The film foregrounds Kittan’s desperate journey into the sport amidst bitter caste feuds, violent gang wars and intense fear and misery of marginalised community in the village hamlets. Kittan’s Kabaddi, entangled with caste order and violence, transforms into a game of survival, hope and honour for the downtrodden community. With honesty and conviction, Mari Selvaraj constructs a seamless narrative in which both hierarchical social structure and sports are inextricably linked.
The film begins with the final Kabaddi match of India versus Pakistan at the 1994 Asian Games in Japan. The coach pushes the captain and team into a do or die situation as the emotions in any match against Pakistan soar high. Sports too will be fought like war between the two nations.
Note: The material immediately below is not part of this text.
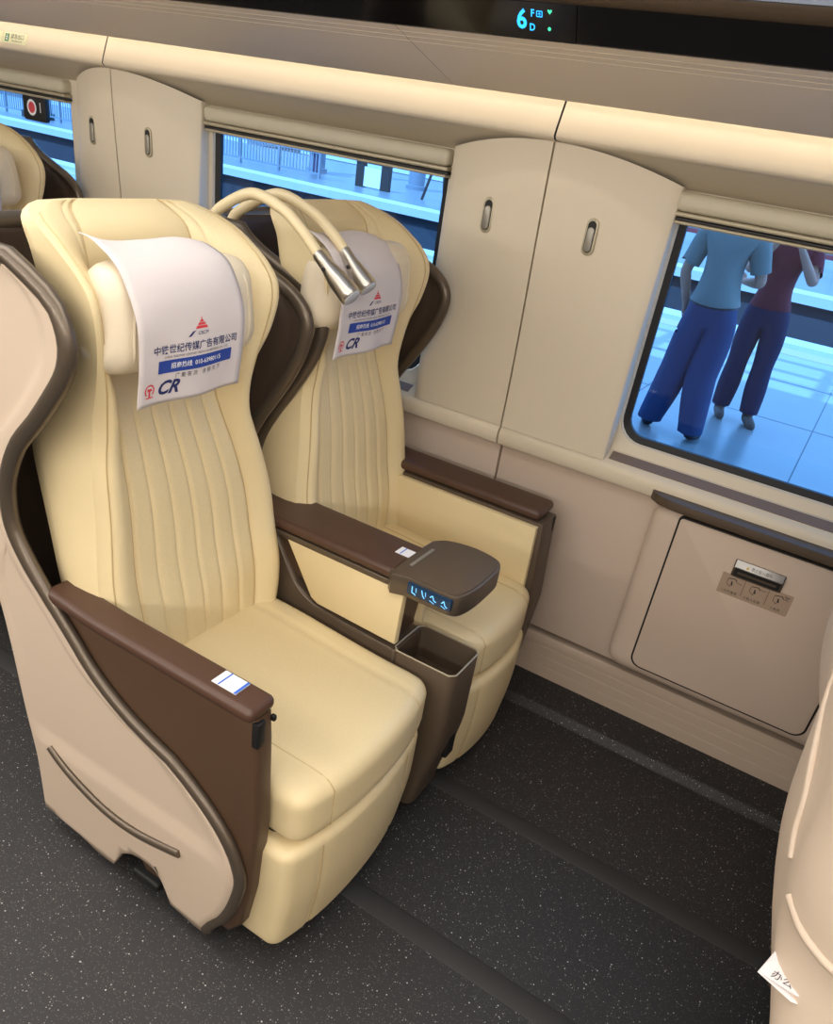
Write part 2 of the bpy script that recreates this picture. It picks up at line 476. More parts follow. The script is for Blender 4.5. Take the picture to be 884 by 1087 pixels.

The coach strikes out Kittan, a junior player, from the match. Back home the entire hamlet of Kittan is eagerly watching Doordarshan telecast with high expectations on him to bring laurels to the land.
Between the gross denial and the nail-biting match, the broken Kittan goes down the memory lane - the beginnings, the hardships, the obstacles, the rejections and the final entry into the national team, unwinding the age-old oppression that keeps the entire community in constant fear, anxiety and subjugation and any attempt to seek opportunity, even in sports, is viewed with suspicion, disapproval and erasure
As a school boy, Kittan is drawn to Kabaddi. He admires Sundaram, the captain of the village team and a relative and family rival. His humble father Velusamy discourages him as he fears Kittan’s engagement with Kabaddi could kindle casteist backlash and will end his son’s life. His elder sister Raji, who lost her lover, supports him in pursuing his passion. The school physical education teacher motivates Kittan and convinces his father.
The fearsome and reclusive teenager Kittan bears witness to the violence and bloodshed unleashed by Kandhasamy, the dominant caste leader against the suppressed caste and their leader Pandiaraja. Later, in a horrible incident, while his father takes a goat for sacrifice to guard Kittan, the goat’s urination in bus leads to a tussle, the goat is killed and in the ensuing fight Kittan fights back resulting in an enmity with the dominant caste that overshadows Kittan’s future. Kittan is attacked repeatedly and his hands and sexual parts brutally assaulted.
Kittan doesn’t cower down and surrender to adversity. In appreciation of his talent, Kandhasamy enrolls Kittan in his team with the assurance that caste and sport will not be mixed up. Yet, when Kandhasamy’s men are attacked, his hench men suspect Kittan and he is sent back home. Amidst severe stumbling blocks and struggles at every crossroad, Kittan’s passion and mastery in the sport takes him forward and he leads the nation to victory in the Asian Games.
Through the liminal character of Kittan, the film captures how caste foreshadows people wherever they go and life will not hand out anything easily to the marginalised. And despite this, if someone ever makes it to the top, instead of recognizing their competence and hardwork, it will be discredited as a matter of quota or recommendation or sheer luck. The caste domination and supremacy thrives from invisibilising their contribution, their worth and their very existence.
The film subtly shows the adulation of dominant caste leaders through personifications like “The Gold of Our Community,“ “The Lion of Tuticorin” in posters, the tattooing of leaders names, adorning images of leaders in homes and creating wall writings hailing them. People sport daggers and swords as if in an undeclared war. Country bombs are hurled without any fear of law. The footsoldiers of the dominant caste are on high guard over their supremacy and honour. This macabre of killings and counter-killings are unflinchingly laid before us.
In contrast, the protagonist is reticent and restrained for most part of the film, unable to make sense of the hatred and violence around. Kittan’s fury, frenzy and frustration is channelized like bison and comes alive in the sports. Bison as the symbol of restraint, rage and strength is invoked in the film at various points and and is used as a metaphor for the hero who will take the bull of oppression by horns.
Throughout the film there is the run, the deadly run, the mad run of the protagonist Kittan as if he were in the last leg of an athletic event, as if it were the last run of life. This is the literal and metaphorical run - a run without a starting line, finish line; a run for a destination unbeknown; but certainly, a run away from a place where hostility is the order of the day, where the spectre of violence numbs, mutes and murders reason and rationale, and where hatred and animosity waits at the door before one is even born. At every instance of humiliation, at every instance of rejection, the protagonist breaks into run. Running as an escape from this suffocation, running as a means of processing the unspeakable grief, running as chartering a path for freedom. The indefinite run signals the endless tide against the volcano of hate and insanity.
The power of the film is in its ability to hurt and question the thoughts, bias and actions of people in the unjust social order and feel the pain of the suppressed at every step of their life to survive and fight erasure. Behind Kittan’s recognition lays the huge aspiration of the entire marginalised community to gain dignity and honour.